Didaerah lain seperti maluku, monopoli kumpeni berjalan sangat ketat, sementara di sumatera, kalimamtan dan sulawesi hanya terjadi di beberapa daerah pantai. Akan tetapi Jawa merupakan tempat monopoli paling menguntungkan karena sejak awal kumpeni di Jawa juga melakukan kegiatan politik yang ekspansif. Di daerah-daerah sebagai pantai utara jawa tengah dan Jawa timur yang pada masa kekuasaan mataram yaitu Sultan Agung (1613-1645), masih pada wilayah pesisiran mataram. Namun pada penguasa selanjutnya seperti Amangkurat II (1677-1703) yang menyerahkan antara citarum sampai cipamanukan dan penyerahan secara sewa pelabuhan muara semarang dan Jepara kepada kumpeni karena jasanya yang telah membantu menumpas pemberontakan Trunajaya.
Intervensi kumpeni dalam urusan intern kraton Mataram, khususnya dalam konflik-konflik antar bangsawan merupakan cara yang ampuh menguasai Mataram. Sampai pada 1 November 1743 dan 18 Mei 1746, melalui perjanjian menyerahkan daerah pesisiran mataram seperti Brebes, Tegal, Pemalang, Batang, kendal, pekalongan, Demak, Kudus, Tuban, Sedayu, Sidoarjo, Bangil, pasuruan, malang dan Madura.
Pada masa tanam paksa, pelabuhan utama di Jawa digunakan sebagai pelabuhan Ekspor bagi produk-produk tanam paksa yang laku di pasaran Eropa. Dan pada masa ini pemerintah kolonial giat membangun infrastruktur jaringan transportasi antar daerah dengan pedalaman untuk tujuan ekspor. Namun karna didorong oleh kekhawatiran terhadap saingan-saingan bangsa barat yang mulai menaruh perhatian terhadap daerah Asia tenggara pemerintah kolonial belanda mulai malekukan politik pasifikasi (penaklukan-penaklukan) diluar jawa dengan mengirik ekspedisi-ekspedisi militer.
Melalui ekspedisi militer tersebut setelah perang Banjarmasin (1859-1862), melawan pangeran Antasari, balanda berhasil menguasai kalimantan bagian selatan dan timur. Untuk daerah bali, belanda mengirim tiga kali ekspedisi militer yang besar hingga daerah ini juga takluk ke tangan Belanda.

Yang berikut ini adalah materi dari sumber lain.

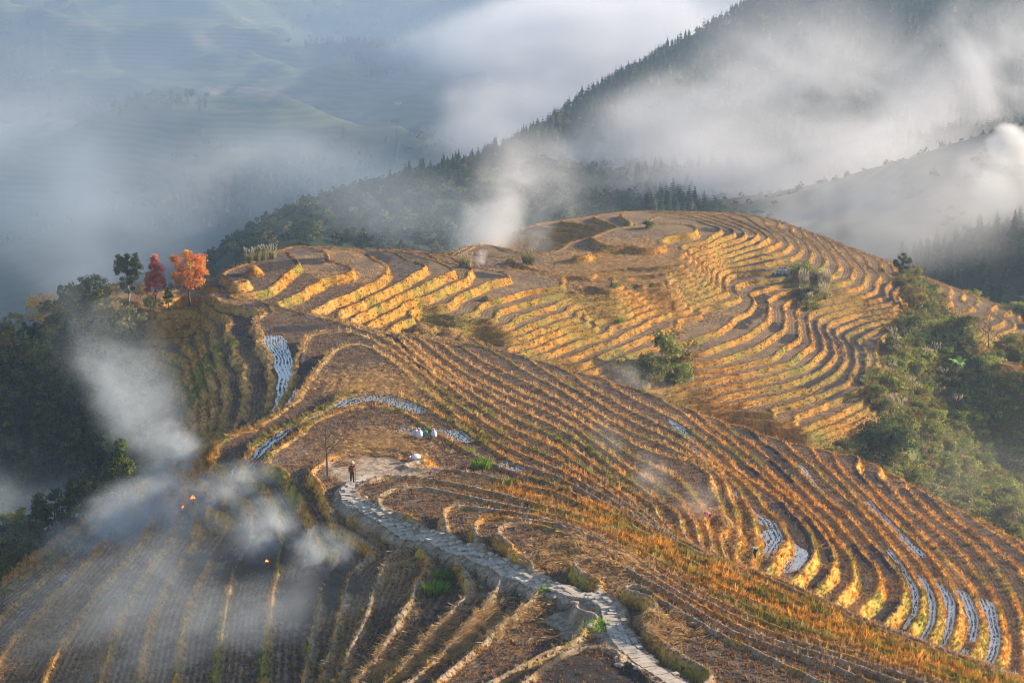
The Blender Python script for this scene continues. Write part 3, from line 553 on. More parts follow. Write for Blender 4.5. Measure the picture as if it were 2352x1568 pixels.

Sumatera selatan (termasuk palembang) dan sumatera timur berhasil dikuasai Belanda pada 1858. Sementara Inggris yang sebelumnya bebas berdagang (secara gelap) di hampir seluruh wilayah Sumatera, menarik dirinya ke Singapura. Dan juga masalah Deli yang membuat Belanda terjerumus dalam perang berkepanjangan melawan rakyat Aceh yang menentang Belanda.
Sesudah dihapuskannya tanam paksa, pada tahun 1870, maka di Hindia Belanda mulai dengan jaman baru yaitu politik kolonial liberal. Yang ditandai dengan dibentuknya undang-undang Agraria pada waktu itu. Pada masa ini perusahaan-perusahaan perkebunan swasta sangat memainkan peran yang penting dalam perekonomian kolonial.
Pada masa Depresi pada 1930-an daerah-daerah yang kaya juga menanggung akibatnya, sektor perkebunan mendapat pukulan yang paling berat karna pada masa ini harga komoditi perkebunan untuk pasaran impor menurun drastis. Sebagai akibatnya banyaknya pengangguran yang merupakan beban sosial tersendiri yang sangat memperparah keadaan Ekonomi.
Pengurangan tenaga kerja di perkebunan-perkebunan di sumatera menyebabkan timbulnya arus balik para kuli dari sumatera ke Jawa. Dan hal ini membebani ekonomi pulau Jawa. Pada masa ini yang merasakan akibat paling parah yaitu perkebunan yang berorientasi Ekspor. Pada masa lima tahun pertama Depresi (1935), nilai ekspor Indonesia yang didominasi oleh sektor perkebunan merosot hingga 60 persen.
Pada masa setelah revolusi dan instabilitas politik selama 1950-an dan 1960-an, struktur perekonomian Indonesia kurang mengalami perkembangan struktural yang berarti. Dalam hal ini Howard Dick dalam tulisannya berskesimpulan bahwa ditinjau dari segi dimensi spasial ekonomi Indonesia kurang seimbang, dimana Jawa  dan Bali sebagai pusat utama. Hal ini berkesan bahwa polarisasi dalam perekonomian di Indonesia dan kurang menunjukkan interaksi antara satu bagian dengan bagian lainnya. Hal ini sekaligus menunjukkan bahwa kawasan laut Jawa merupakan daerah berkembang dibandingkan dengan daerah lainya.